A Hanjin Shipping Co vessel is finishing unloading in California and scheduled to leave port yesterday, shipping industry officials said, as shareholders and executives associated with the South Korean firm pledged funds to help resolve the turmoil created by its collapse.
The Hanjin Greece docked in Long Beach on Saturday after a US bankruptcy court granted it protection and terminal operators agreed to take it. Truck drivers probably will begin moving containers from the Greece yesterday while the vessel prepares to leave late in the day for the Port of Oakland, said Teamsters spokeswoman Barbara Maynard and shipping traffic controllers.
However, the Greece carries only a fraction of the $14bn in goods on dozens of ships owned or leased by the world’s seventh-largest container carrier.
The collapse of Hanjin under debts of $5.5bn has caused havoc in global trade networks and a surge in freight rates.
Some vessels have also been seized.
Yesterday, Choi Eun-young, a former chairwoman of Hanjin Shipping pledged to provide $9mn in private funds to help resolve the situation “in which economic damage is increasing from the turmoil in shipping due to its unexpected court restructuring”.
Choi, who controlled Hanjin Shipping between 2007 and 2014, will provide the funds “within days”. Parent company Hanjin Group pledged last week to raise 100bn won ($90mn) in funds to help rescue stranded cargo.
Korean Air Lines, the biggest shareholder of Hanjin Shipping, on Saturday approved a conditional plan to provide a loan of 60bn won to the troubled shipper.
Hanjin Group chairman Cho Yang-ho will raise the remaining 40bn won and the goal is to raise it by today as the funds are needed as soon as possible to unload cargo, a Korean Air spokesman said yesterday. Charter owner Seaspan Corp has three ships under charter with Hanjin – the Hanjin Buddha, Hanjin Namu and Hanjin Tabul – which are all due to hit the US West Coast within the next few days. Chief executive Gerry Wang said he was confident the South Korean government would provide sufficient funds to pay port operators and Seaspan by the time those ships arrived to ensure they were unloaded.
“We’re keeping our fingers crossed, but South Korea is an export economy and the government needs to ensure the flow of goods to consumers,” Wang said.”I don’t think they want that supply chain to be interrupted on a permanent basis.”

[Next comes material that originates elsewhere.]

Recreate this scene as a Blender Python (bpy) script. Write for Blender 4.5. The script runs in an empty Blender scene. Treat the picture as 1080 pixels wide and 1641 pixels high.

Creditors have sought an arrest warrant against the Seaspan Efficiency, a ship hauling cargo for Hanjin that was due to arrive in Savannah.
Wang said the cargo concerned amount to just around $800,000 and that he was confident the parties involved could come to an agreement.
It is not clear when port operators will bring others to berths in Southern California and elsewhere. The US court on Friday gave three other Hanjin ships protection from seizure.
The three other Hanjin ships protected by the US court order are the Hanjin Boston, which remained off the Port of Long Beach awaiting orders on Sunday, and the Hanjin Gdynia, which was several hundred miles away from Long Beach, and the Hanjin Jungil, 310 nautical miles west of San Francisco with its destination listed as Long Beach, according to Marine Exchanges on the west coast that coordinate shipping traffic. Another Hanjin ship off Long Beach, the Hanjin Montevideo, is under the supervision of a court-ordered custodian after two fuel companies obtained an arrest warrant for it over unpaid bills.
Hanjin and the fuel providers are trying to work out an arrangement to release the vessel.
In Hong Kong, the Hanjin Belawan arrived from Shanghai yesterday loaded with containers and was anchored a short distance from the city’s Kwai Chung Container Terminal.
Terminal operator Hongkong International Terminals, a unit of Hutchison Port Holdings Trust controlled by tycoon Li Ka-shing, has outraged local cargo owners by charging fees of between HK$10,000-HK$15,000 ($1,285-$1,928) per Hanjin container to release them at the port.
The delays have concerned importers like Alex Rasheed, president of Pacific Textile and Sourcing Inc in Los Angeles, which has a shipment of clothing in 16 containers on Hanjin ships off Long Beach.
“We’re already starting to run out of some colours and some sizes,” Rasheed said, noting Hanjin’s collapse comes as US retailers prepare for the all-important holiday shopping season.
In Singapore, cargo owner AP Oil International said it had been sending replacement cargoes on urgent orders.